Ter ou ser

Ser ou não ter, ou ter e ser, eis a questão. Não se faz necessário ler três linhas de qualquer obra sociológica – ou algum escrito do sociólogo(?)Fernando Henrique Cardoso – e nem ocupar “Tico e Teco” em sua totalidade, para perceber que o capitalismo acirrou os ânimos entre os dois lobos que nos habitam. Diz o velho índio ao seu neto, que a vitória será daquele que for mais e melhor alimentado.

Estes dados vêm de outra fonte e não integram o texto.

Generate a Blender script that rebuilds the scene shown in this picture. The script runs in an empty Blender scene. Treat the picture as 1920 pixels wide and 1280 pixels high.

É notória a “pressão” para matarmos o SER de completa inanição, não supri-lo suficiente para reagir às vigorosas e contundentes investidas do TER. Logo cedinho um anúcio afirma que sua Smart TV LED 40″, Full HD, com Conversor Digital, 2 HDMI, 2 USB, Wi-Fi e o diabo a quatro, não serve mais para assistir o Neymar e os outros 10 coadjuvantes da seleção brasileira na Copa da Rússia, melhor mesmo é a LED 60″, Full HD, K4, com Conversor Digital, 2 HDMI, 2 USB Wi-Fi e o diabo a quatro; aquele Nike comprado ontem, também ficou obsoleto, já não lhe calça bem os pés, bom mesmo é o novo modelo com a logo da Copa; a camiseta da seleção da Copa do Penta, a qual você credita sorte, esqueça. Sorte mesmo, só com a “nova” do Tite; a surrada cueca de copinho, usada somente em dias de jogos do escrete de ouro, jogue-a fora, pois, a melhor mesmo é aquela marca que o Neymar costuma mostrar nas transmissões dos jogos, viu? Não basta SER torcedor, tem que TER produtos verde e amarelo. Difícil resistir, não?

O bombardeio é intenso, preciso e permanente contra o coitado e debilitado SER. Nesta seara muitos confundem TER com SER e vice versa.

Em um documentário sobre Nina Simone, onde com todo sucesso, cumprindo seu sonho – ou parte dele – de cantar no Carnegie Hall, em Nova Iorque, palco sagrado aos maiores, ela fala de sua frustração, pois diz TER se preparada para SER a primeira negra pianista clássica dos Estados Unidos a tocar ali, no entanto pisou como a maior cantora de jazz e blues: “Sim, estou no Carnegie Hall, finalmente, mas não estou tocando Bach”, disse, respondendo aos seus pais. Cada vez mais fico convicto que o TER e o SER, trilham diferentes rotas. O TER sucesso geralmente é depositado aos espaços que você galga, e até os números em sua conta bancária e, SER realizado só farta a alma e o coração.

Para um matuto, vindo lá do sertão de Angicos, dentro das devidas proporções, tive uma carreira profissional de sucesso, passei por todos os grandes veículos de comunicação do meu estado, fora dele e até com convites para outros países, de certa forma, me sentia realizado também, entretanto, parece que faltava algo, pôr a rolha, o carimbo. Ontem, recebi um pedido para fazer duas caricaturas que me comoveu. Valentina, uma bela criança de 10 anos, – prima de Maria -, juntamente com a amiga Lorrany, fazem o programa Conexão Kids na TV, no canal Brisanet (Tv cabo Mossoró, canal 172) com conteúdo gerados pelas duas e dentre outros cartunistas, me escolheram para tal empreitada.

Disse a mim a mesmo, que era isso que faltava para eu gritar aos quatro ventos SER um cartunista realizado, pois, se meu trabalho consegue atenção, respeito e admiração de crianças é porque certamente, valeu a pena e ainda podemos contrariar e combater o TER e, apenas, SERmos. São crianças assim, que SERão a diferença neste mundo do TER.

Ah! A foto acima é da minha neta Aléssia e seu desenho, que dá sinais de pisar nas pegadas do avô. Sim, sou cartunista!